AAS Meeting #193 - Austin, Texas, January 1999
Session 10. The Hobby*Eberly Telescope
Display, Wednesday, January 6, 1999, 9:20am-6:30pm, Exhibit Hall 1

[Previous] | [Session 10] | [Next]


[10.05] Title: Spider: The Formated Field Unit for the Hobby Eberly Telescope

D. R. Andersen (Penn State University), M. A. Bershady (UW-Madison), L. W. Ramsey (Penn State University)

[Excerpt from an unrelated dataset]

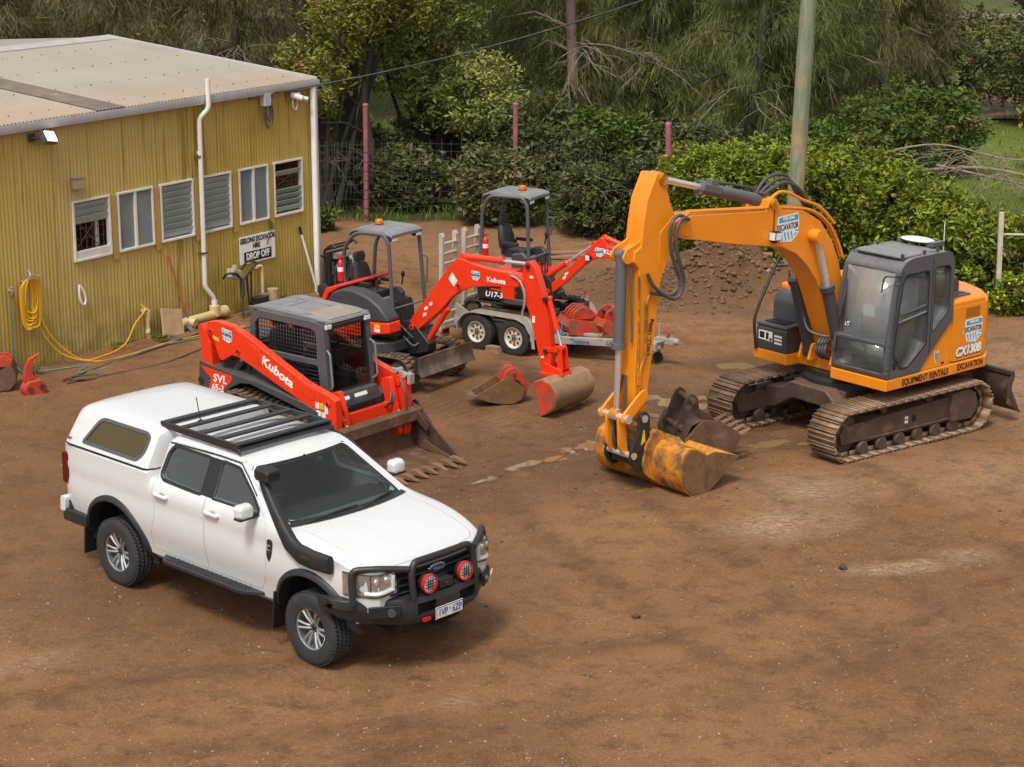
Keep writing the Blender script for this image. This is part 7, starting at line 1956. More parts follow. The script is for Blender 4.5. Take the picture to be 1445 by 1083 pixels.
t = loose('spare_bucket', 'small toothed digging bucket with red ears lying alone on the dirt', (-.20, 28.98, 0), 196, [(-.12, .38), (-.26, .35), (-.36, .22), (-.33, .08), (-.2, .01), (-.02, .0), (.20, .05), (.40, .14)], .165, [X['rust_dark'], X['orange_cap']],
      [(e, (-.125, -.05, .05, .125))], X['red_worn'], (.37, .13, .13, .04, 4, .032), 0, 0, cheek=[(-.10, .42), (-.36, .22), (-.32, .06), (-.2, .0), (-.02, -.0), (.20, .05), (.42, .14), (.26, .22), (.04, .34)])
for x, z in ((-.20, .44), (-.33, .26)): MB().cyl((x, -.16, z), (x, .16, z), .026, 12).build('cross_pin', X['rust'], t)
t = loose('spare_bucket', 'faded red trenching bucket strapped on the trailer nose', tw(1.22, -.22, .40), 20, [(-.34, .28), (-.40, .16), (-.34, .04), (-.16, .0), (.10, .0), (.26, .06), (.36, .16)], .26, [X['red_worn'], X['red_worn']],
      [([(-.30, .24), (-.26, .36), (-.14, .44), (.02, .42), (.14, .30), (.06, .24)], (-.16, -.05, .06, .17))], X['red_worn'], (.30, .14, .10, .03, 4, .028))
k = MB()
for y in (-.16, -.05, .06, .17):
 for x, z in ((-.22, .33), (-.10, .38), (.02, .34)): k.lathe([(0, .022), (.020, .02), (.030, .005), (.030, -.02)], (x, y, z), 'y', 10)
k.build('pin_boss', X['rust_dark'], t)
t = loose('spare_bucket', 'second faded red bucket leaning behind the strapped one on the trailer', tw(1.62, .02, .42), 28, [(-.28, .26), (-.34, .14), (-.28, .04), (-.10, .0), (.10, .02), (.26, .12)], .22, [X['red_worn'], X['red_worn']],
      [([(-.26, .22), (-.20, .36), (-.06, .42), (.08, .34), (.06, .22)], (-.12, .12))], X['red_worn'])
for x, z in ((-.14, .34), (.0, .32)): MB().cyl((x, -.16, z), (x, .16, z), .028, 12).build('cross_pin', X['rust_dark'], t)
t = loose('spare_bucket', 'grey steel trenching bucket lying behind the red bucket near the trailer deck', tw(.82, -.30, .40), 160, [(-.18, .18), (-.24, .08), (-.14, .0), (.04, .0), (.18, .06), (.26, .14)], .14, [X['rust_dark'], X['rust']],
      [([(-.18, .14), (-.20, .26), (-.08, .28), (.02, .16)], (-.07, .07))], X['rust_dark'], (.22, .12, .10, .04, 3, .025))
k = MB()
for i in range(16):
 c = Vector((.55 + i * .045, -.50 + .06 * math.sin(i), .41))
 a = i % 2
 k.tube([c + Vector((.028 * math.cos(t), .016 * math.sin(t) * (1 - a), .016 * math.sin(t) * a)) for t in [2 * math.pi * j / 10 for j in range(10)]], .007, 6, True)
o = k.build('chain', X['galv'], None, 0, None); o.matrix_world = TM
tag(o, 'loose steel chain on the near edge of the trailer deck', 'chain')
o = MB().tube(catmull([(1.05, -.46, .42), (1.08, -.50, .50), (1.06, -.56, .62), (1.04, -.60, .50), (1.05, -.62, .34)], 6), .018, 8, flat=.4).build('ratchet_strap', X['cyan'], None); o.matrix_world = TM
tag(o, 'blue ratchet strap hanging over the trailer side by the red bucket', 'strap')
k = MB()
for a, b_ in (((.35, -.42, .44), (.95, -.30, .46)), ((.50, -.15, .44), (1.0, -.1, .50)), ((.7, .1, .46), (1.15, .12, .62))): k.tube([a, b_], .028, 8)
o = k.build('steel_bar', X['rust'], None); o.matrix_world = TM
tag(o, 'bundle of muddy steel bars in front of the mini excavator on the trailer', 'bars')
t = loose('spare_bucket', 'rusty bucket with red hitch end standing against the shed at the far left', (-7.78, 29.72, 0), 190, [(-.24, .40), (-.30, .30), (-.30, .14), (-.2, .03), (0, .0), (.20, .05), (.36, .16)], .24, [X['rust_dark'], X['rust']],
      [([(-.22, .34), (-.26, .46), (-.14, .54), (.04, .48), (.06, .38)], (-.12, .12))], X['red_worn'])
t = thing('ripper_tooth', 'red single shank ripper tooth standing on the ground beside the left edge bucket', 'ripper', (-7.17, 29.42, 0), 215)
MB().prism(rpoly([(-.16, .0), (-.20, .12), (-.10, .22), (.10, .20), (.18, .08), (.14, .0)], .03), -.10, .10, 'y').build('hitch_block', X['red_worn'], t, .01)
MB().prism([(.05, .12), (-.06, .16), (.0, .34), (-.02, .50), (-.14, .62), (.04, .54), (.12, .40), (.14, .22)], -.03, .03, 'y').build('shank', X['red_worn'], t, .008)
MB().cyl((-.10, -.13, .12), (-.10, .13, .12), .04, 12).cyl((.08, -.13, .10), (.08, .13, .10), .04, 12).build('cross_pin', X['rust_dark'], t)
# ------------------------------------------------------------------ plants
vr = np.random.RandomState(21)
def leaf_mesh(name, mat, parent, C, A, B, tint):
 """one mesh of small diamond leaves: centre, half length vector, half width vector"""
 n = len(C)
 v = np.stack([C - A, C + B, C + A, C - B], 1).reshape(-1, 3).astype(np.float32)
 me = bpy.data.meshes.new(name)
 me.vertices.add(4 * n); me.loops.add(4 * n); me.polygons.add(n)
 me.vertices.foreach_set('co', v.ravel())
 me.loops.foreach_set('vertex_index', np.arange(4 * n, dtype=np.int32))
 me.polygons.foreach_set('loop_start', np.arange(n, dtype=np.int32) * 4)
 me.update(calc_edges=True)
 at = me.attributes.new('tint', 'FLOAT', 'POINT')
 at.data.foreach_set('value', np.repeat(np.clip(tint, 0, 1), 4).astype(np.float32))
 me.materials.append(mat)
 o = link(bpy.data.objects.new(name, me), parent)
 return o
def unit(n):
 d = vr.normal(size=(n, 3))
 return d / np.linalg.norm(d, axis=1)[:, None]
def broad_leaves(C, half, wid, up=.4):
 n = len(C)
 A = unit(n); A[:, 2] *= .6
 N = unit(n); N[:, 2] = np.abs(N[:, 2]) + up
 B = np.cross(A, N); B /= np.linalg.norm(B, axis=1)[:, None] + 1e-9
 A /= np.linalg.norm(A, axis=1)[:, None]
 s = vr.uniform(.5, 1.6, n)[:, None]
 return A * half * s, B * wid * s
def clumps(centres, radii, per, rng=.55):
 """points scattered through balls, thicker towards the outside"""
 k = len(centres)
 idx = np.repeat(np.arange(k), per)
 d = unit(len(idx))
 r = vr.uniform(rng, 1.05, len(idx))[:, None] * np.asarray(radii)[idx][:, None]
 return np.asarray(centres)[idx] + d * r, idx
def lobe_centres(lobes, n):
 """clump centres over the skins of ellipsoids (x, y, z, rx, ry, rz)"""
 L = np.array(lobes, float)
 w = (L[:, 3] * L[:, 5]); w /= w.sum()
 idx = vr.choice(len(L), n, p=w)
 d = unit(n)
 r = vr.uniform(.62, 1.0, n)[:, None]
 return L[idx, :3] + d * r * L[idx, 3:6], idx
def trunk_mb(path, r0, r1, seg=9, wob=.05):
 P = catmull(path, 5)
 n = len(P)
 rr = [lerp(r0, r1, i / (n - 1)) * (1 + vr.uniform(-wob, wob)) for i in range(n)]
 return P, rr
LM = dict(
 wattle=leafmat('wattle_leaf', (.12, .145, .042), (.50, .50, .16)),
 yellow=leafmat('yellow_green_leaf', (.10, .12, .022), (.36, .34, .06)),
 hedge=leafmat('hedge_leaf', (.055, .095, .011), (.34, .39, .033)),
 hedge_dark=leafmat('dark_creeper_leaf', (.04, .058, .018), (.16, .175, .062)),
 oak=leafmat('sheoak_needle', (.050, .054, .016), (.205, .20, .066), trans=.15),
 oak_brown=leafmat('brown_sheoak_needle', (.046, .042, .016), (.19, .165, .066), trans=.15),
 oak_green=leafmat('green_sheoak_needle', (.055, .062, .018), (.20, .20, .06), trans=.15),
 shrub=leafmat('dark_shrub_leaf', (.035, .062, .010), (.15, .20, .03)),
 far=leafmat('far_foliage', (.06, .066, .024), (.20, .195, .075)),
 grass=leafmat('grass_blade', (.05, .08, .012), (.19, .235, .045)))
BARK = M('dark_bark', (.036, .028, .023), .9, var=.35, vs=7, stretch=(1, 1, .25), bump=.5, bs=16)
BARKP = M('pinkish_bark', (.19, .13, .105), .9, var=.3, vs=6, stretch=(1, 1, .3), bump=.4, bs=16)
TWIG = M('dead_twig', (.26, .21, .16), .9, var=.2)
def twigs(parent, base, n, length, spread, name='dead_branch', mat=None, down=.3, r=.014, az=None):
 k = MB()
 for i in range(n):
  a = rnd.uniform(0, 6.28) if az is None else R(az + rnd.uniform(-45, 45))
  d = Vector((math.cos(a), math.sin(a), rnd.uniform(-down, spread))).normalized()
  p = Vector(base) + Vector((rnd.uniform(-.1, .1), rnd.uniform(-.1, .1), rnd.uniform(-.2, .2)))
  L = length * rnd.uniform(.5, 1.1)
  path = [p]
  for j in range(5):
   d = (d + Vector((rnd.uniform(-.25, .25), rnd.uniform(-.25, .25), rnd.uniform(-.32, .12)))).normalized()
   path.append(path[-1] + d * L / 5)
   if j in (1, 2, 3):
    e = (d + Vector((rnd.uniform(-.8, .8), rnd.uniform(-.8, .8), rnd.uniform(-.5, .3)))).normalized()
    q = path[-1]
    k.tube([q, q + e * L * .2, q + e * L * .38 + Vector((0, 0, -.08 * L))], [r * .5, r * .35, r * .15], 4)
  k.tube(path, [r * (1 - .15 * j) for j in range(6)], 5)
 return k.build(name, mat or TWIG, parent, 0, None)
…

We describe the Formated Field Unit (FFU) under construction at Penn State University for the 9m Hobby-Eberly Telescope's (HET) Medium Resolution Spectrograph (MRS): Spider. This FFU is an array of fiber optic cables formatted optimally to spectrally image single, extended, axi-symmetric sources, such as galaxies and planetary nebulae. The FFU consists of four, 15 arcsecond long slits with a common center but at four position angles (like an aserisk, or spider). Each slit is sampled by 1 arcsec diameter fibers (200 \mum), spaced 1.3 arcsec apart. Spider will be installed during the commissioning phase of the MRS (mid 1999). This fiber-fed echelle spectrograph has a resolution of 10,900 for a 1 arcsec aperture, and initial spectral coverage from 0.5-0.95 \mum in a red beam. The large telescope aperture and fiber size of Spider yields large étendue (50 m2 arcsec2). There are currently no fiber arrays either planned or in existence which are comparable. Hence this FFU fills a niche for moderate resolution spectroscopy at low surface-brightness. The FFU is expected to reach a limiting surface-brightness in V of 22 at S/N = 10 per spectral resolution element per fiber at R = 10,900 in one hour; this assumes a peak throughput of 15% for the HET plus MRS system. In this presentation we outline the expected performance, design and construction progress to date, and our characterization of fiber packing quality and focal ratio degradation from test arrays. We also demonstrate how the Spider FFU can be used for kinematic studies nearby and moderately distant galaxies. The fiber array will be capable of delivering simultaneous rotation curves and disk velocity dispersions over a range of look-back times. This research is supported by NSF/AST 96-18849.